Beyond the persistent risk of loose nukes, failing to ratify START will have serious ramifications for other U.S. priorities around the world. Russian support for sanctions against Iran and its refusal to sell Iran advanced air defense systems, for instance, were major achievements for the U.S. Signaling we could not deliver on an issue Russia takes so seriously would bode poorly for future cooperation on such matters.

Yet nuclear terrorism and reduced U.S. leverage on Iran are risks Republicans seem blithely willing to tolerate. After all, what does a distant terrorist threat or a nuclear-armed Ahmedinejad compare to the prospect of undermining the White House? Time and again, the GOP has shown its main concern is simply to deny President Obama any achievement whatsoever -- consequences be damned. This is evident in their choice of leadership on the issue. Rather than heed the wisdom of Senator Lugar, the GOP's real arms control expert and a strong supporter of the treaty, Republicans are taking their cues exclusively from their hyper-partisan Minority Whip, Senator Jon Kyl.

Even Kyl has called new START "relatively benign." He has instead held it hostage to increased financing for weapons modernization, which the President has already agreed to. His continued opposition can only be read together with Senate Minority Leader Mitch McConnell's top goal in life: to make Obama a "one term" president. In the face of strong support from Defense Secretary Gates, Chairman of the Joint Chiefs Admiral Mullen, Henry Kissinger, seven former generals of the U.S. Strategic Command -- oh, and virtually every other national security expert on record besides Sarah Palin -- one can see why the GOP leadership has barely bothered to make a case on its merits. They have a beef, certainly, but to paraphrase Reagan (who initiated the negotiations leading to the original START), where is it?

Sure, there are a few rearguard actions by Republican operatives hungry for relevance and seeking to ingratiate themselves with the likes of Palin and Paul. John Bolton and John Yoo, for instance, recently claimed that Senators who vote for the New Start treaty "imperil our safety" and ignore the will of the people as expressed in the mid-term elections. Like Mitt Romney's thoroughly discredited display of anti-START pandering some months ago, Yoo and Bolton's implausible arguments suggest more than good faith disagreement.

Such Republicans believe that placing "low limits" on our nuclear arsenal ignores America's "global responsibilities" and the importance of its "nuclear umbrella" over our allies. Like the 28 NATO allies who unanimously called for New START's earliest possible ratification? In any event, the U.S. relies primarily on its overwhelming conventional superiority to underwrite global stability. Many of our allies, moreover, already have their own nuclear arsenals. Their security does not depend on the 700 or so weapons the U.S. would eliminate under the accord

Not content with such non sequiturs, these critics bend over backwards to credit Russia with a major "political" victory. They claim that non-binding language in the treaty preamble recognizing the link between strategic arms reduction and anti-missile systems means there will be "no significant United States efforts on missile defense." Yet the head of the Missile Defense Agency himself has explained that the New START Treaty "does not constrain our plans to execute the U.S. Missile Defense program" and that in fact it "reduces constraints" in this area.
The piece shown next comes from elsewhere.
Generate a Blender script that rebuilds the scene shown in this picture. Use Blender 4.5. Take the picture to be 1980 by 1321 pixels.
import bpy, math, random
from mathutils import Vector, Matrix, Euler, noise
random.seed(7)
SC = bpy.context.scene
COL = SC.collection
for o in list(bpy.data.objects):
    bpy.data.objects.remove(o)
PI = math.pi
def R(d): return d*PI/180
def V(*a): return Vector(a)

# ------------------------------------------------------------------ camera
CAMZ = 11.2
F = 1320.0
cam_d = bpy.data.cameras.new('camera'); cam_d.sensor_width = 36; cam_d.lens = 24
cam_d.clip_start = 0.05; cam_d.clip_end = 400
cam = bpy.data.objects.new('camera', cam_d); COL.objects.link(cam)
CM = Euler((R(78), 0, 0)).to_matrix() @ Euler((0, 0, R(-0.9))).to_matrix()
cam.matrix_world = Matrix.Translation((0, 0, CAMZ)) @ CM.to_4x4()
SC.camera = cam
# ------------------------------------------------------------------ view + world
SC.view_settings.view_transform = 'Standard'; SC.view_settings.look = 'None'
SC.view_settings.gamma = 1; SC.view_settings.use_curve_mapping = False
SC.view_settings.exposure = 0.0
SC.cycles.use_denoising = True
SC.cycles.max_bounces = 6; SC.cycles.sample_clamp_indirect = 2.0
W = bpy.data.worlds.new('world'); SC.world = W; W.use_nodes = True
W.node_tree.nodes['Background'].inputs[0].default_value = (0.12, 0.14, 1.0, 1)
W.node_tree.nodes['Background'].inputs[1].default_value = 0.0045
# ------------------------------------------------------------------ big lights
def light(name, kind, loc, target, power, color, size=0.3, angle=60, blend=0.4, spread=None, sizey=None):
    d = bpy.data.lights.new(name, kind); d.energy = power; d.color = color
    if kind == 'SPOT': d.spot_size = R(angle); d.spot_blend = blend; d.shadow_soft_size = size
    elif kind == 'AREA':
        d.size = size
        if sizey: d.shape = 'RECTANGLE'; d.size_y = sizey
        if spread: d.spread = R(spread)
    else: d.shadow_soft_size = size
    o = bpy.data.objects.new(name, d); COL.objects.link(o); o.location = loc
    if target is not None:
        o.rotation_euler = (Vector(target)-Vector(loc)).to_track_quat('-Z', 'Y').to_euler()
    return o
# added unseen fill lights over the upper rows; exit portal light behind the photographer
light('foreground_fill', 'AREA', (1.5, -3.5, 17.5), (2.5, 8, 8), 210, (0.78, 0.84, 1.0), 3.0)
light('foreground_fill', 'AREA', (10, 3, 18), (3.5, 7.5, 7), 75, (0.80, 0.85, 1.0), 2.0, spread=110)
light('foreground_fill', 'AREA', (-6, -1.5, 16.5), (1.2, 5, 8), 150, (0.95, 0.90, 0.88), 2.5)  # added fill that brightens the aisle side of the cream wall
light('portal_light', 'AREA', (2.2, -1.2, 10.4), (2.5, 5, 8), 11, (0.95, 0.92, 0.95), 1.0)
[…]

If this language is a win for Russia, they certainly have little to show for it.

But of course Republicans today care less for accuracy or decency than for attacking President Obama at every turn. As with Senator McConnell's agenda, the GOP's true national security priority is undermining the Commander-in-Chief.

In response, President Obama should continue to explain to the public why the accord is a "national security imperative," try to pick off potential GOP supporters, and force a vote. Besides the 67 Senators needed for approval and an obstreperous opposition, everything is on the President's side on this one. It is a battle he should relish. Or as his predecessor might have said: bring 'em on.